Eski Yunan tapınaklarında, tapınak hangi tanrıya adandıysa o tanrının bir büyük heykeli, bir de küçük heykeli bulunurdu. (Yok yahu, Rodos'u anlatmayacağım, Ankara'yı anlatacağım.)
Tanrının çağırınca gelip bu heykelin "içine girdiği" varsayılırdı.
Tapınakta asıl büyük heykelin bulunduğu "kutsallar kutsalı" bölüme girmesi yasak olan sıradan halk dışarıda toplanır, rahipler tapınağın alınlığındaki pencereden halka bu heykellerden küçüğünü gösterirlerdi.
Buna da "epifani" denirdi, tanrının insanlara görünmesi!
Geçen gün de Atatürk insanlara görünmüş. 30 Ağustos nedeniyle gerçekleşen bu epifani dört gün önce, 26 Ağustos'ta gözlenmiş ama artık o kadar olacak.
Bu görünme maalesef bazı Türk faşistlerinin heyecanla bekledikleri gibi "Mevlana türbesinden yükselecek bir lazer ışınına tutunup aşağı inme" şeklinde bir mucize değil...
Ankara'da, Anıtkabir'de görünmüş.
Gerçi her yıl haziran ayının belli günlerinde Ardahan'ın Damal ilçesinin Gündeş köyünde Karadağ yamaçlarına gölgesi vuruyor (bu sene hava muhalefeti nedeniyle biraz geç vurdu) ama bu o da değil...
Anıtkabir'in avlusunda görünmüş.
Binlerce kişi "tek yürek" olmuş, havadan bakınca görünen bir Atatürk portresi oluşturmuşlar, kim olduğu belki anlaşılmaz diye altında imzası da var.
Aşırı sıcağa rağmen kapkara elbiseler giymişler, üç buçuk saatte biraraya gelmişler, yarım saat da kıpırdamadan durmuşlar.
Hani şu, Taksim olaylarının ertesinde "iyi sıhhatte olsunlara esas duruş gösteren" çocukların "duran adam" eylemi gibi.
Bu tür atraksiyonlar stadyumlarda yapılırdı, takımlarının renklerinde pankartlar açan seyirciler bir tablo oluştururlardı (yeteneksiz maç spikeri ağzıyla "kaaareografi"!)
Komünist Bulgaristan'dan alınmış bir uygulamadır.
Muhalif basın zevkten dört köşe oldu, çünkü bu siyahlılardan bir genç kız, Anıtkabir'de güneşin altında nöbet bekleyen askerlerden birinin terini silmiş! ("Nasyonal erotizm" olsa gerek.)
Gençler bol bol da "selfie" çekmişler ve bu günü "ölümsüzleştirmişler", postalcı gazeteler öyle diyorlar.

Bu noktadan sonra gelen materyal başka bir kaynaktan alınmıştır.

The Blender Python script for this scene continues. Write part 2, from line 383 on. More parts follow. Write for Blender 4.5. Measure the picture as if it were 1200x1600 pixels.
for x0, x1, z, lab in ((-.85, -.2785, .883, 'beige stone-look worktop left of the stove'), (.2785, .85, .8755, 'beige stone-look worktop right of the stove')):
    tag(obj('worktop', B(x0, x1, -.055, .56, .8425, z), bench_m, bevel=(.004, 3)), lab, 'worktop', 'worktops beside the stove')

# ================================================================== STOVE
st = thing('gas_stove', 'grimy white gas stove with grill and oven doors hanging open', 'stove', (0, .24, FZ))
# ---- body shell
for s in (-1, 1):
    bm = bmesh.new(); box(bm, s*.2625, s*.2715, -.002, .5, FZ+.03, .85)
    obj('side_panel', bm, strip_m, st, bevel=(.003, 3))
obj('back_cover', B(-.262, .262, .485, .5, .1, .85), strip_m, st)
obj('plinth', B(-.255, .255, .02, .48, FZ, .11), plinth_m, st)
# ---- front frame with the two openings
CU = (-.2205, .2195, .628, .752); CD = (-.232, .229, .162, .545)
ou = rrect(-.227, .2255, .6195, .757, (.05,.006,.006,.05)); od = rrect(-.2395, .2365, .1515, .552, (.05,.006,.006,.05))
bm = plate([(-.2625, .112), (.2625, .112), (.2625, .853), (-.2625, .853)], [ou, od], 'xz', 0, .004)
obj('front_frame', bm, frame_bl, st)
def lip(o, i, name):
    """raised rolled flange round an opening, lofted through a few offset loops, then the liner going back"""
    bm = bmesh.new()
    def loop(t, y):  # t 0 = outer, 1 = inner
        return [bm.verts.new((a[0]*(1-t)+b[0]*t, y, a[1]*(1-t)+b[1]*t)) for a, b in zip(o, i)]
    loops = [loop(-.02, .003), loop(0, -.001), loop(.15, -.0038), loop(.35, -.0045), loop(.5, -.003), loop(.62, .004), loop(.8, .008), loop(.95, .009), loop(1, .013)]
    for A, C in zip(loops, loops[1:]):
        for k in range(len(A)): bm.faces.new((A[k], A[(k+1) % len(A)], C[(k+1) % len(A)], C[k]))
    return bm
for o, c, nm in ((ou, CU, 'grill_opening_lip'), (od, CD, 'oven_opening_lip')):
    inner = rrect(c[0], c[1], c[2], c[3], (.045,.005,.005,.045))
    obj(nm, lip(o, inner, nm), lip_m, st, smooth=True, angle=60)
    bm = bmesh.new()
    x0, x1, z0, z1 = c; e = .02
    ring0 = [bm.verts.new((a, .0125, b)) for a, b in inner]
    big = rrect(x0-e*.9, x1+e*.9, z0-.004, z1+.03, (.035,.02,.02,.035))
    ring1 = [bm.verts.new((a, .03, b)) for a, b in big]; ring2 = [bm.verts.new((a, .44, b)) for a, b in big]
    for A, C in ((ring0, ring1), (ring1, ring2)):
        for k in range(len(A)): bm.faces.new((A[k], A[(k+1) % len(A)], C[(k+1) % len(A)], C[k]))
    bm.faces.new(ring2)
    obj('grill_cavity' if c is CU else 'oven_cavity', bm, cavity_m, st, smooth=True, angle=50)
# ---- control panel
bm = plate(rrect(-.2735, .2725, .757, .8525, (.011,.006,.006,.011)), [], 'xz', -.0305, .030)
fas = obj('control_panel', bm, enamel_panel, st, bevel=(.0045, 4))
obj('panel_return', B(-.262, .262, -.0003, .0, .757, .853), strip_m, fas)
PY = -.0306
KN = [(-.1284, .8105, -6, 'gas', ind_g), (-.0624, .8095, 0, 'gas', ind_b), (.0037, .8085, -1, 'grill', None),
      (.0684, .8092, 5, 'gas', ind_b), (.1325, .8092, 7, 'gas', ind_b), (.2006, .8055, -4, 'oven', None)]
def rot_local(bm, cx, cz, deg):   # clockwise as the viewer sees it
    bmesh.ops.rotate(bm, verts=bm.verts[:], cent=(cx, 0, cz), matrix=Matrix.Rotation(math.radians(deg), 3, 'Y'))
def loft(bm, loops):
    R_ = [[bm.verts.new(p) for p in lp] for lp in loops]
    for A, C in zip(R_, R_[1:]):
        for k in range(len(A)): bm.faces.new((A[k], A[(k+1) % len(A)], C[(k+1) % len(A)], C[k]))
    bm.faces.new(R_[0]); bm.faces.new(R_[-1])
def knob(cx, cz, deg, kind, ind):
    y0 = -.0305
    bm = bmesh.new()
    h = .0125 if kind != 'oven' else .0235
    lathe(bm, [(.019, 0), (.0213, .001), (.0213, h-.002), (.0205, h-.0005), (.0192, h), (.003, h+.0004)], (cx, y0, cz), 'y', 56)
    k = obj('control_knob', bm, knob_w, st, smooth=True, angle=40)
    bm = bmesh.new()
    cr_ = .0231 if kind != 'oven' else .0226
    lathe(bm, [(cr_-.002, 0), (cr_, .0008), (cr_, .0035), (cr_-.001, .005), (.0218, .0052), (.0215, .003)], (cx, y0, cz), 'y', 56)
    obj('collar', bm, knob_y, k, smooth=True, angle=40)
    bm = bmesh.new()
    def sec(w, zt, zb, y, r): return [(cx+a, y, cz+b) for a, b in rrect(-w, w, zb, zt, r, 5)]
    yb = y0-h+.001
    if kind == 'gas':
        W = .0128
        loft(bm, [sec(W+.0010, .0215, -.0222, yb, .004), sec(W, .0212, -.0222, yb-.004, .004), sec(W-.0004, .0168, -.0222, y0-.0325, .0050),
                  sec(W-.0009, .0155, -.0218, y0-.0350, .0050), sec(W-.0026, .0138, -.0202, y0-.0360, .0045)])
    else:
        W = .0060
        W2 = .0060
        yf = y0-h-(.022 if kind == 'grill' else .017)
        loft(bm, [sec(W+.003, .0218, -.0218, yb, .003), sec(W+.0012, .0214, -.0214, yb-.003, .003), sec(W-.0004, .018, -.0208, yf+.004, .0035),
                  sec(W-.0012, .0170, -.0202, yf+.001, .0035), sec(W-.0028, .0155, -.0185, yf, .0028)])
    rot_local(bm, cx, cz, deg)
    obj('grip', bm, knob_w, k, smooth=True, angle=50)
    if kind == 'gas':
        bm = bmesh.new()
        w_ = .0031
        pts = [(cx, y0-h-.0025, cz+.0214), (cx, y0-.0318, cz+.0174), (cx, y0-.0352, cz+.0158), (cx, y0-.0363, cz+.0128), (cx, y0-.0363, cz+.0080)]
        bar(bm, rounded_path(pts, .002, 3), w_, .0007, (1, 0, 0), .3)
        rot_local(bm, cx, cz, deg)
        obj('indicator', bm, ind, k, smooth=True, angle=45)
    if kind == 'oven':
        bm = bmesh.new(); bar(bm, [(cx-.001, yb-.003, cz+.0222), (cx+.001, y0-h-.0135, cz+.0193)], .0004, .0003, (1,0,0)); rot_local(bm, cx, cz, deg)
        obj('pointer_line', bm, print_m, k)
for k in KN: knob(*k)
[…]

Hayrettir, kendi kafasından aşağı kovayla buzlu su döken salağa rastlanmamış. Sıcakta daha anlamlı bir etkinlik olurdu. Fakat fenalık geçirenlere sağlık ekipleri "müdahale etmişler" (gene yeteneksiz maç spikeri ağzıyla "tedavileri gerçekleştirilmiş"...)

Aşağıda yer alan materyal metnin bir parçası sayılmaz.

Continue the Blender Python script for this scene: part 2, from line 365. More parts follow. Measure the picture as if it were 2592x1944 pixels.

Eh, bu arada hükümeti destekleyen bazı televizyonların kameraman ve muhabirleri de tartaklanmış tabii, artık o kadarcık da olacak.
Eminim iktidar tir tir titremiştir.
Yirmi yıl kadar önce, kocasının fotoğraf çekip yabancı basına satabilmesi için bir hanım elinde tuttuğu Atatürk ikonasını gösterince "yobazlar" nasıl tir tir titremişlerdi?... Hatta hanıma "cesur yürek" lakabı tesmiye olunmuştu...
Şimdi Anıtkabir avlusunda tezahür eden bu efipani üzerine Cumhurbaşkanı Tayyip Erdoğan'ın istifa edip "Nutuk hatimi" indirmeye yönelmesi, Başbakan Davutoğlu'nun da görevi bırakıp bakkal dükkânı açması bekleniyor.